Dans sa décision, le Conseil relève quatre violations de la loi fondamentale. Il affirme d’abord que l’article 36 de la Constitution, qui impose aux députés d’annoncer clairement  leur vote lors de la séance plénière, n’a pas été respecté. Il souligne ensuite que « la loi a été promulguée en l’absence et en dehors d’un budget national, contrevenant au principe d’universalité consacré dans l’article 83 de la Constitution », et que les mesures fiscales auraient dû être incluses dans la loi de Finance.
« Le budget autorise l’Etat à lever l’impôt et à engager des dépenses. L’Etat ne peut donc pas instaurer de nouvelles taxes sans budget », explique une source proche du dossier, ayant requis l’anonymat. Le Conseil rappelle à ce sujet que l'absence de budget (depuis 2005), et l’absence de comptes de clôture (depuis 1993), représentent des violations patentes de la Constitution.  
Il dénonce également une disposition qui vise en particulier les professions libérales, et qui, selon lui, ne respecte pas le principe d’égalité devant l’impôt. Un article de loi obligeait les professions libérales à inclure leurs revenus financiers, déjà soumis à l’impôt sur les capitaux mobiliers, dans la base de calcul de leur revenu professionnel soumis à l’impôt progressif. Or, cela ne s'applique pas à d'autres catégories professionnelles comme les employés ou les fonctionnaires. A noter que le même article imposait aussi aux sociétés de capitaux financières ou commerciales soumises au régime du bénéfice réel de considérer l'impôt sur les capitaux mobiliers comme une charge et de le déduire de leurs revenus imposables. Cela aurait privé les banques de la possibilité octroyée depuis 2003, de déduire la somme du montant de l’impôt sur les bénéfices. La formulation assez vague du Conseil Constitutionnel ne permet pas d'affirmer avec certitude si la disposition prévue pour les banques est elle aussi contraire au principe d'égalité devant l'impôt.

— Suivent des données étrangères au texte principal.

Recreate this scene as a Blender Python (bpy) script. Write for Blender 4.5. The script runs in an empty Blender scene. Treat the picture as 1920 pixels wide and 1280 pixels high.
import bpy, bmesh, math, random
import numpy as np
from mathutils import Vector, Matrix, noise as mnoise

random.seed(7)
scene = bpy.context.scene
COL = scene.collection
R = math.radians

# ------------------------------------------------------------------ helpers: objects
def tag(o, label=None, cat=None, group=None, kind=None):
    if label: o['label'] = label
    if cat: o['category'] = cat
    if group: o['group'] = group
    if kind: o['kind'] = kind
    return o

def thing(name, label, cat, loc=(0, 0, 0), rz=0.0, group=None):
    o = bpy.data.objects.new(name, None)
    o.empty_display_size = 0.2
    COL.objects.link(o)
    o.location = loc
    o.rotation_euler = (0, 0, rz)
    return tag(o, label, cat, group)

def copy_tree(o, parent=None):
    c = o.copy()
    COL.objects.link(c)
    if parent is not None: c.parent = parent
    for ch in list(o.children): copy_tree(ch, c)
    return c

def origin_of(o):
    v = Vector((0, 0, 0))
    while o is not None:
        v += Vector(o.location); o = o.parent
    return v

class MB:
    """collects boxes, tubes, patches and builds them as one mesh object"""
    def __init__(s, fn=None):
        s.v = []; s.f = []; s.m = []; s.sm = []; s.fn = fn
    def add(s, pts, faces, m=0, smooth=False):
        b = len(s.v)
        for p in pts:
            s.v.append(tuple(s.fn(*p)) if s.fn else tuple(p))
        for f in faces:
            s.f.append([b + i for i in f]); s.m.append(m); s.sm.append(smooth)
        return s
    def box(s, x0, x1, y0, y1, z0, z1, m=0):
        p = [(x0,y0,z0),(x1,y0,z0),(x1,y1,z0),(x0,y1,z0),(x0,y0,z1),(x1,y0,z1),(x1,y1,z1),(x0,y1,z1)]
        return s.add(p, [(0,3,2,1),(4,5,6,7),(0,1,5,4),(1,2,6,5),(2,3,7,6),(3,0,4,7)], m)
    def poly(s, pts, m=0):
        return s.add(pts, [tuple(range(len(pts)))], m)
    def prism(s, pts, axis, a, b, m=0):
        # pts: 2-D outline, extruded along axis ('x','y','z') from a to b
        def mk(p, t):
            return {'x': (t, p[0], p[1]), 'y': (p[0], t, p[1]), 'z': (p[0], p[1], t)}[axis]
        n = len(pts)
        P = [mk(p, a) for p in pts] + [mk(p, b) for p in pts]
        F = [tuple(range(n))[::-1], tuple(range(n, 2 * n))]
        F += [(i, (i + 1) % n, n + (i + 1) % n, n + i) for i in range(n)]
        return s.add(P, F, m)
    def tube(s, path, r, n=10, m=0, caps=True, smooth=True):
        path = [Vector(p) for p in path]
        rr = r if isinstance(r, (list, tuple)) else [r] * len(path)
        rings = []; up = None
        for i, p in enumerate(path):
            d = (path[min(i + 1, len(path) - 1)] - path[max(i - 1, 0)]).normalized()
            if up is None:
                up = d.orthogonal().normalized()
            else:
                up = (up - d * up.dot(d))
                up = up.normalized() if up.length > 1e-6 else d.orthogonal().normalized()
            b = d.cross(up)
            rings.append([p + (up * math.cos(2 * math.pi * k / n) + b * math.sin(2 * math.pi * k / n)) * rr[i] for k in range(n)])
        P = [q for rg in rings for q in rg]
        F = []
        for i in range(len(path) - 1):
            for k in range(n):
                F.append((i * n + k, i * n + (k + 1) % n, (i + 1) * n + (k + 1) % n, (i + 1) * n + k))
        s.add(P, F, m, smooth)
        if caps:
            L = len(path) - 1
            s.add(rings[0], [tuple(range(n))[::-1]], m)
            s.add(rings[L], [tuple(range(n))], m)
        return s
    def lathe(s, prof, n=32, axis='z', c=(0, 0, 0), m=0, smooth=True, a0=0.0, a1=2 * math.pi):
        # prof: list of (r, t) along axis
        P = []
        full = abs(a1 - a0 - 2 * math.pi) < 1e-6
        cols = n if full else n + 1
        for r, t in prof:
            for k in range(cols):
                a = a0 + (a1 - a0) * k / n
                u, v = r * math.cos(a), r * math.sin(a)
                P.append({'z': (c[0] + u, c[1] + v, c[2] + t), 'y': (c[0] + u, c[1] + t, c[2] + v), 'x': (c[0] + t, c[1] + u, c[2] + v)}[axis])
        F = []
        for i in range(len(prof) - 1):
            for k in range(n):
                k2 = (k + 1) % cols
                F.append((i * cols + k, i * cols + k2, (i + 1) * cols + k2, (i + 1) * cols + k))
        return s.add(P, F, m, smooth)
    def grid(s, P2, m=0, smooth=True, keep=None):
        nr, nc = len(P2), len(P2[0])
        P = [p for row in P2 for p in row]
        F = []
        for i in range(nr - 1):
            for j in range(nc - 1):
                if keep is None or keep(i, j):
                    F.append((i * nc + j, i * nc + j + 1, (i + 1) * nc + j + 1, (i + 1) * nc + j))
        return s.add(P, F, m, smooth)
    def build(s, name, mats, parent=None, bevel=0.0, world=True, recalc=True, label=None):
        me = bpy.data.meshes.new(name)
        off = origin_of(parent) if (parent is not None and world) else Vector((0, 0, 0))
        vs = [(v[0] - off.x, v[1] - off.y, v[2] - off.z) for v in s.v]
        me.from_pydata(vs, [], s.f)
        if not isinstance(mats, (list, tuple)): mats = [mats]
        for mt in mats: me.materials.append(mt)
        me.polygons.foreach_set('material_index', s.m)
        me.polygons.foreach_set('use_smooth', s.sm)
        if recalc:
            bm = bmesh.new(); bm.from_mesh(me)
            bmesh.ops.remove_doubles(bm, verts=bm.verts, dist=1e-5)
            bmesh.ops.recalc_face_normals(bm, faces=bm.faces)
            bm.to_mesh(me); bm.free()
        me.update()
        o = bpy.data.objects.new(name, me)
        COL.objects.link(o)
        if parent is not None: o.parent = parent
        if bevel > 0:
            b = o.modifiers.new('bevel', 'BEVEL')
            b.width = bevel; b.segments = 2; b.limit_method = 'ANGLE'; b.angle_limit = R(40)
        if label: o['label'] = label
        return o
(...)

Le Conseil a enfin contesté le manque de clarté de l'article  relatif aux pénalités imposées pour l'exploitation illégale des biens-fonds maritimes.   
Cette décision très attendue du Conseil constitutionnel a des implications majeures. La loi de revalorisation de la grille des salaires étant toujours en vigueur, l’Etat devra trouver d’autres moyens pour couvrir les dépenses supplémentaires occasionnées, estimées à plus de 800 millions de dollars par an. Il doit réduire ses dépenses ou voter des taxes, mais cela ne pourra désormais se faire avant le vote d’un budget. Le gouvernement pourrait inclure la plupart des mesures prévues dans la loi de finance 2017 qui n’a toujours pas votée, les comptes de clôture des années précédentes n’ayant toujours pas été finalisés. Il pourrait également les reporter sur le budget 2018, qui n’a pas encore été examiné par le Conseil des ministres, mais qui selon la Constitution devrait être voté avant le 31 décembre prochain. 
Les dispositions relatives aux professions libérales, aux bien-fonds maritimes, et éventuellement aux banques, pointées du doigt par le Conseil constitutionnel, devront toutefois être reformulées ou abandonnées.  
Dans un communiqué relayé par l’Agence nationale d’information, le ministre des Finances, Ali Hassan Khalil, a appelé le Conseil des ministres à se réunir d’urgence pour discuter des effets de cette annulation et envisager des alternatives.